Tom Looser dubs Driscoll’s disaffected youth the “Gundam generation” and in his essay, “Gothic Politics: Oshii, War, and Life without Death,” suggests that although they have never experienced war, they “know” it through their virtual adventures. Looser writes about Oshii’s novel, Blood: The Last Vampire: Night of the Beasts, telling the reader it is a “tritely traditional narrative,” and “by some accounts, just a boring book,” begging the question, why write about it at all? While the connections he was attempting to draw between death and politics are compelling, his prose tended toward the repetitive, alternately opaque and pedantic, and at times even listy.

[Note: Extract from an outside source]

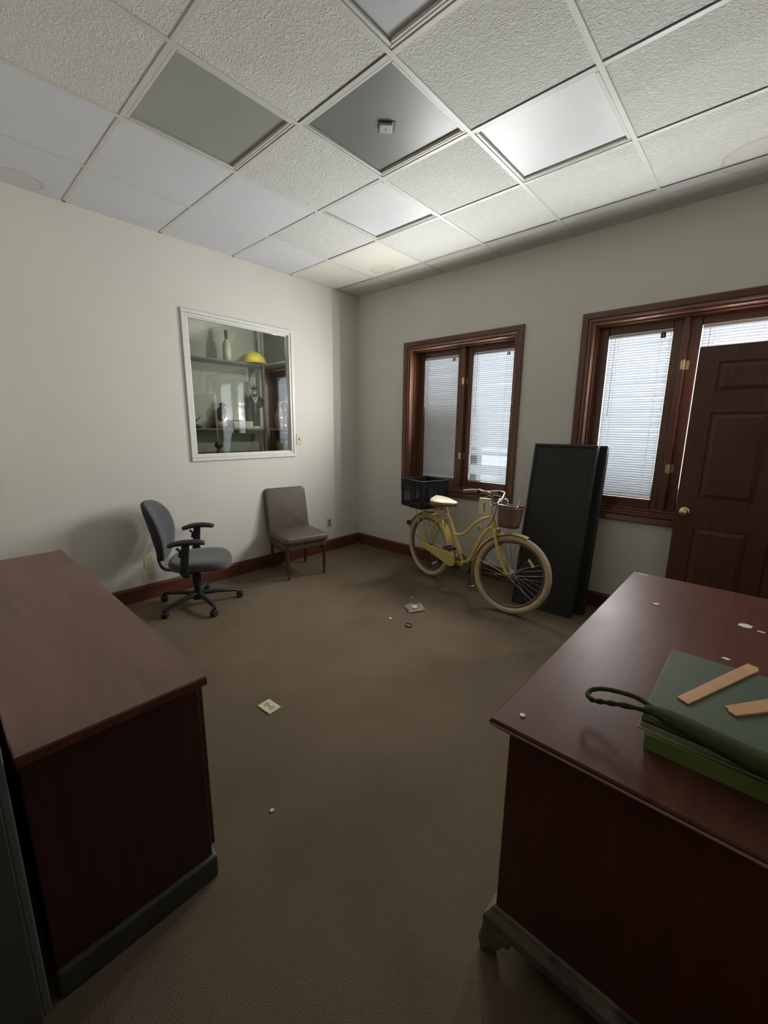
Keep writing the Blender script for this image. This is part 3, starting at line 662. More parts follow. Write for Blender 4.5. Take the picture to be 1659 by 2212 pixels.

The spotlight both Looser and Driscoll shine on a disaffected youth brings to the fore the assumption that postwar Japan is characterized by and inescapably steeped in a militaristic, imperialistic past, as well as colored by its tragic victimization at the hands of the United States. And yet, there is evidence that these very same young people are woefully ignorant of their legacy. In the opening scenes of Okazaki’s film White Light, Black Rain: The Destruction of Hiroshima and Nagasaki (2007), random young Japanese residents of Hiroshima and Nagasaki are asked, “What happened on August 6, 1995?” and not one of them has a clue. While the essays in this volume make clear the extent to which, at least on a subtle level, war has inserted itself into the language, entertainment, social connections, and technology of Japanese youth, it would have been of interest to contrast to what extent a certain obliviousness or rejection of this paradigm is also prevalent in manga today.

Mechademia 4: War/Time concludes with back matter including several book reviews and an interview with Murase Shukō and Satō Dai, artists who collaborated on the anime Ergo Proxy. A short, quirky, surreal, “comic interlude,” entitled “Land Mine in Central Park,” written by Yoji Sakate, translated by Manami Shima and illustrated by Chinami Sango, serves as the perfect light dessert to the feast of the collection, counterpoint to the extraordinarily diverse and complex “manga” meal proffered by the selections of War/Time.